地元の館林市には田山花袋記念館があり、また昨年2021年がちょうど田山花袋生誕150周年だったこともあって、今でも多くの文学ファンが訪れています。
ところで、上毛かるたを知っている群馬県民であれば『田山花袋』という文豪の名前を知らない人はいないと思いますが、では実際にこの田山花袋の作品を読んだことはありますでしょうか?
58年の生涯の中で数多くの作品を残してはいますが、おそらくその中でも一番有名なのは1907年に「新小説」という文芸雑誌に掲載された作品『蒲団』だと思います。
この作品、読んだ事のある方ならばご存知と思いますが、日本文学史に超強烈なインパクトを与え、その後の小説家たちに途轍もなく大きな影響を残した作品なのです。
そもそも田山花袋が確立した『自然主義文学』というのは、人間のあるがままの姿をそのまま描き、人の美しい部分だけを取り上げるのではなく、みにくい部分も包み隠さず描写するという当時としてはとても斬新な考え方を指します。
そして代表作である『蒲団』のあらすじだけ紹介すると・・・
主人公の時雄という中年の文学者が、神戸から上京して自分の弟子となった女学生に恋をするというラブストーリーです。
しかし既に時雄には奥さんも子供もいる為なかなか恋仲になることができず、そうこうしているうちのその女学生には別の好きな人ができ、やがて時雄のもとから旅立ってしまいます。
喪失感にかられた時雄はその女学生が下宿していた部屋に向かい、彼女が使っていた蒲団とパジャマを引っ張り出して匂いをかぎ、顔を埋めてむせび泣く・・・というお話です。
このあらすじだけを聞くと『気持ち悪いおじさん!!!』と思うかもしれません。
しかし、今も昔も人間の恋愛をただただ美化する作品が多い中、その人間の深層心理をみにくい部分まで克明に描写したこの作品には当時多くの人が驚愕しました。
そして今でも『蒲団の匂いを嗅ぎながら泣く』という描写が、日本の自然主義文学の代名詞となっている訳です。
また忘れてはならないのは、この『蒲団』という作品は日本で初となった「私小説」であること。
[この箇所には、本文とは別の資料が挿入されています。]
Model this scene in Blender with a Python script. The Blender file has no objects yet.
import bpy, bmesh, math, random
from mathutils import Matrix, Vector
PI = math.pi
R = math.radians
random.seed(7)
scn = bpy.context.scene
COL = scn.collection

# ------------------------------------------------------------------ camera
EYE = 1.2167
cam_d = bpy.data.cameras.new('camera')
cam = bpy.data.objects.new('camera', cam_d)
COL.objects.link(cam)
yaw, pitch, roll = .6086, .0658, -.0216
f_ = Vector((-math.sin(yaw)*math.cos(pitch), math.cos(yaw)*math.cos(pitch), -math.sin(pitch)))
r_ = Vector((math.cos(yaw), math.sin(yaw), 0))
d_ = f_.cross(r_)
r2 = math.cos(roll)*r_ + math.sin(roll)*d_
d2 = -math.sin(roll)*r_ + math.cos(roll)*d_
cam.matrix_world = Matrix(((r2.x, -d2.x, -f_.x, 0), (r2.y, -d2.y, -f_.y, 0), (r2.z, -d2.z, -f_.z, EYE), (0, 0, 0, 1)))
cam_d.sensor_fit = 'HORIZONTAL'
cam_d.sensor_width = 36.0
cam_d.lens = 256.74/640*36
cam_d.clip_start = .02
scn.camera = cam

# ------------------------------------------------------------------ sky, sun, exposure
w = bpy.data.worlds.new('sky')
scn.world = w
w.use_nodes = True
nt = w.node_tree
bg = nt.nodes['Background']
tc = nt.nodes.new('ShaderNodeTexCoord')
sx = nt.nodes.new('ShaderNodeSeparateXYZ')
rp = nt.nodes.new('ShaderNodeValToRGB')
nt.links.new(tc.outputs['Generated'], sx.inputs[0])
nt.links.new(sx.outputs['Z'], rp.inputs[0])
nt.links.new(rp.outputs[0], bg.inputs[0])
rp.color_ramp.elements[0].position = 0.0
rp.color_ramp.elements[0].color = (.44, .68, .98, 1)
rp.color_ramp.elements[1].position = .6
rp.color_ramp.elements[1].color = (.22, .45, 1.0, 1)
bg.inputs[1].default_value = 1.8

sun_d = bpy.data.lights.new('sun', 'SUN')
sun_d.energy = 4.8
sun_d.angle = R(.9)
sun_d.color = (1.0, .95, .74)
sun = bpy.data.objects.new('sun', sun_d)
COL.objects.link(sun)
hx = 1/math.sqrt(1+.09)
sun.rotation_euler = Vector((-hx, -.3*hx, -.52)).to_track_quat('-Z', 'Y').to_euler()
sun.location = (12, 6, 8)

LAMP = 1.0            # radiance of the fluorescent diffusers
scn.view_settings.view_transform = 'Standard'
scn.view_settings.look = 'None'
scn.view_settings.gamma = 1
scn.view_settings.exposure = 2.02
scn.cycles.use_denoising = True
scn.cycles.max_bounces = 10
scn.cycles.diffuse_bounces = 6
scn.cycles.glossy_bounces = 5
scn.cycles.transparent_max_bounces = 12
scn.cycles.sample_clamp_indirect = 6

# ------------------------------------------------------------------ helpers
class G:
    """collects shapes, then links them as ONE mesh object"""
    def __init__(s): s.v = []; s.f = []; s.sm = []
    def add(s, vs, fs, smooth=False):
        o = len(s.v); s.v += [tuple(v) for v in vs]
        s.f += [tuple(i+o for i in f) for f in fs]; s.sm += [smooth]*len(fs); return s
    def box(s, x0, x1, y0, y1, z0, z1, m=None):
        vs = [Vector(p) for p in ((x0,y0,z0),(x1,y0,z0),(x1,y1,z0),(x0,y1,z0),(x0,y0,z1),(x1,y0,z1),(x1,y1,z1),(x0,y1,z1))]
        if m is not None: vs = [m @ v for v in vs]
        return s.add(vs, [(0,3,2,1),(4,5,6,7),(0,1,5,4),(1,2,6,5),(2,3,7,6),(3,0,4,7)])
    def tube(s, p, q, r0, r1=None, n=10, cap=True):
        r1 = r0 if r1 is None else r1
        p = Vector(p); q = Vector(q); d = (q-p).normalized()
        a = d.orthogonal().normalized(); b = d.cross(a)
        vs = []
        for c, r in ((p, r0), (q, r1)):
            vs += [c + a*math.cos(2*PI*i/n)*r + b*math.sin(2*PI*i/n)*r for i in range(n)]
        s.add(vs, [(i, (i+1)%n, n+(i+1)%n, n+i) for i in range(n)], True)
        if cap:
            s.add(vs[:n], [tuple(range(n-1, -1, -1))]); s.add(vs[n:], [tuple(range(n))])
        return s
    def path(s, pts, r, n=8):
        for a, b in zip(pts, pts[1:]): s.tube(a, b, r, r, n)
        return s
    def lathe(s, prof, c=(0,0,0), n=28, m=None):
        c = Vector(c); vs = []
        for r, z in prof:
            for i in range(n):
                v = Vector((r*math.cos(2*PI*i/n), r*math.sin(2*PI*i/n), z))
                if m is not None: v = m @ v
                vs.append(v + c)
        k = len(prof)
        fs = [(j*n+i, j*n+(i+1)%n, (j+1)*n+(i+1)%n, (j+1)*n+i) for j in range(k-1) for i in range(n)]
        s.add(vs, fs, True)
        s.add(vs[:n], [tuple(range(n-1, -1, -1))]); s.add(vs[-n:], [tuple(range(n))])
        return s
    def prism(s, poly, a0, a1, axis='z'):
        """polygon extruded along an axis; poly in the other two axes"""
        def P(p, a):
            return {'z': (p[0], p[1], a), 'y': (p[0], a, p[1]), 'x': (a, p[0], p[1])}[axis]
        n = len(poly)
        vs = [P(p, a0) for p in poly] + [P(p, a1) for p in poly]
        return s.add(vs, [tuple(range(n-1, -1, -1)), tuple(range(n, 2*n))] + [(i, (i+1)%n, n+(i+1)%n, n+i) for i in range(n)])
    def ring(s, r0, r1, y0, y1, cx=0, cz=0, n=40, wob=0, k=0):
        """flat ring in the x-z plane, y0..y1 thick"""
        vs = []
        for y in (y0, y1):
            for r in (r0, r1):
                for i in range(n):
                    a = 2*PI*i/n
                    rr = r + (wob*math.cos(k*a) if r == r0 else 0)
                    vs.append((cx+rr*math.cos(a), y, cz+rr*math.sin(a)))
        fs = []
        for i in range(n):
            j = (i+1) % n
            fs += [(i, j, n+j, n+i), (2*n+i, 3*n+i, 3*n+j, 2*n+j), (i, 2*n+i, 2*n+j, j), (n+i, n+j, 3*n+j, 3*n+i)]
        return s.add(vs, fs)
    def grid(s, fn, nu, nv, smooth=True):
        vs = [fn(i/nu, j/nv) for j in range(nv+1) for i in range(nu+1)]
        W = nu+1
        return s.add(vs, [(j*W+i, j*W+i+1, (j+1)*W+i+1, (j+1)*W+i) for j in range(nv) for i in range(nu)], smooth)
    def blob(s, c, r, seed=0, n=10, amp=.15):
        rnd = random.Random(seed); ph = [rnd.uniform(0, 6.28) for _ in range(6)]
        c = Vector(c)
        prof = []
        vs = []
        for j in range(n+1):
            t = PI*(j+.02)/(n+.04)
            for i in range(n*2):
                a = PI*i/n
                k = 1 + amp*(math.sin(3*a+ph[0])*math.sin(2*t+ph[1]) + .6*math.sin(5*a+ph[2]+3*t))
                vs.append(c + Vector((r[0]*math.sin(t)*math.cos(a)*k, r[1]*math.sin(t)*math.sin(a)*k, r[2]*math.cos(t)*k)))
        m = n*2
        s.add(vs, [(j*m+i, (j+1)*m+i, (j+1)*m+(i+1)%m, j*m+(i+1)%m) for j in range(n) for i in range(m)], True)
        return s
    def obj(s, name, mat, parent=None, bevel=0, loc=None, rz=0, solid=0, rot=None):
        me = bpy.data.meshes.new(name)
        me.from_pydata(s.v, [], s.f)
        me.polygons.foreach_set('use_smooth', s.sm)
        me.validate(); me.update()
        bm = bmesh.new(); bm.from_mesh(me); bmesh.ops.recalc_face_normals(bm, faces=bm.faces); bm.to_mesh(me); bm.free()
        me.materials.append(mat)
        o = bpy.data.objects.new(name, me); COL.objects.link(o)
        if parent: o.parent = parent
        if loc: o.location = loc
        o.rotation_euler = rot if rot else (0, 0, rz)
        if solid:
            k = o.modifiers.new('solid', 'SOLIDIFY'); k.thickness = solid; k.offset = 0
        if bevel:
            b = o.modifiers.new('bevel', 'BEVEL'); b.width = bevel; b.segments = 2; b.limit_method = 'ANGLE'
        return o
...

「私小説」というのは作者自身をモデルにした小説ということであり、主人公の時雄のモデルは田山花袋本人なのです。
読書の秋もあと1ヶ月。もう少しで本格的な冬がやってきます。
この11月の間に是非、田山花袋の作品を1冊読んでみてはいかがでしょうか?読んでもらえれば、田山花袋の描写のすごさと素晴らしさを分かってもらえるはずです。